В народных стихах, посвященных Егорию Храброму, о колокольных звонах упоминается в ряду самых дорогих для русских людей понятий:

Выходил Егорий на святую Русь, Завидел Егорий свету белого, Услышал звону колокольного, Обогрело его солнце красное.

Композиторы-классики часто обращались к неисчерпаемым богатствам народной музыки. Глинка многократно использовал в своих операх и симфонических произведениях народные музыкальные мотивы. Вспомним хотя бы знаменитую «Камаринскую». Танеев был крупным знатоком «красного» пения. Рахманинов восхищенно писал о колоколах и вводил звоны в свои творения.

После многолетнего перерыва в Большом театре поставлена опера Римского-Корсакова «Сказание о граде Китеже и деве Февронии».

 

...Дирижер взмахнул палочкой, и мы услышали напевные мелодии былин, пастушьи и скоморошьи наигрыши. Мерные ритмы сменились напряженным, горестным раздумьем песни про монголо-татарский полон.

 

Разошелся занавес, и зрители увидели дремучий лес и мудрую деву Февронию, кормящую диких зверей. Кругом лесная благодать, тишина, угрюмость ели смягчена нежностью белостволой березы.

 

Феврония славит природу, родную ей с младенчества: «Ах ты, лес мой, пустыня прекрасная, ты дубравушка, царство зеленое, что родимая мати любезная, меня с детства растила и пестовала».

Об этом произведении, навеянном старорусскими легендами и давними музыкальными мотивами, Римский-Корсаков скромно сказал: «Это просто народные предания. А мое внимание вызвала их красота».

 

Весь зал дружно аплодировал, когда под колокольный звон град Китеж становился невидимым, скрываясь от захватчиков на дне озера Светлояр.

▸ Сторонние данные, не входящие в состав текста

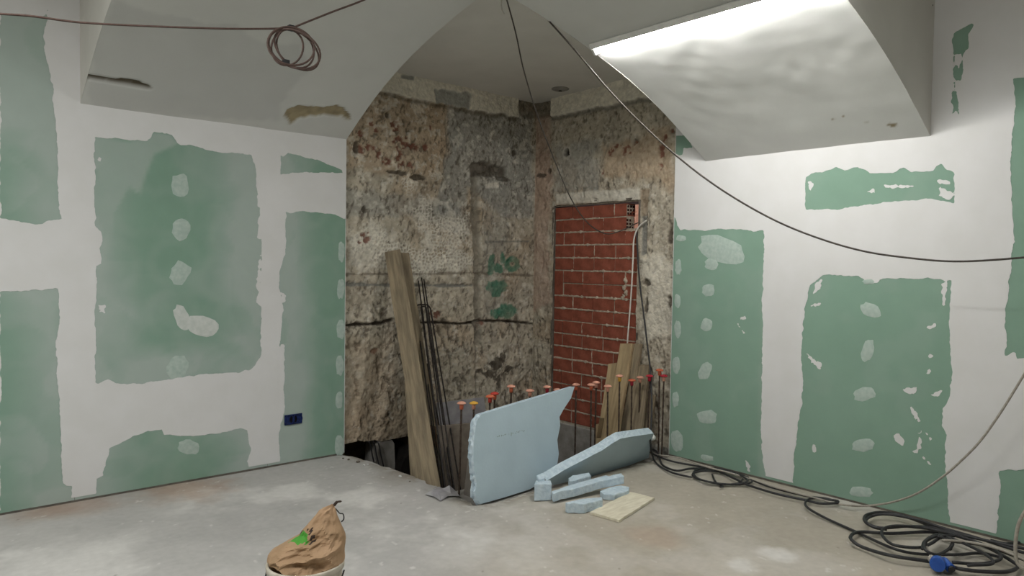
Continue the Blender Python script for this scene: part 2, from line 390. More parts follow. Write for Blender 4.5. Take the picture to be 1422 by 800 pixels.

...Есть сказка о том, как Иван-царевич искал похищенную Вихрем свою матушку Настасью Золотую Косу. Отыскав родительницу, расправившись с Вихрем, Иван-царевич сел пировать. Тут и он, и Настасья Золотая Коса услышали «невидимую музыку»: звонят гусли, переливаются колокольчики, а где игроки — неведомо. Вот такая «невидимая музыка» в наши дни — музыка древней Руси. В наших архивах лежат нерасшифрованными, непрочитанными книги со старыми нотными знаками — «крюками». Никто не поручится за то, что в архивах нет музыкальных произведений, равных по ценности рублевским иконам в живописи, «Слову о полку Игореве» в литературе.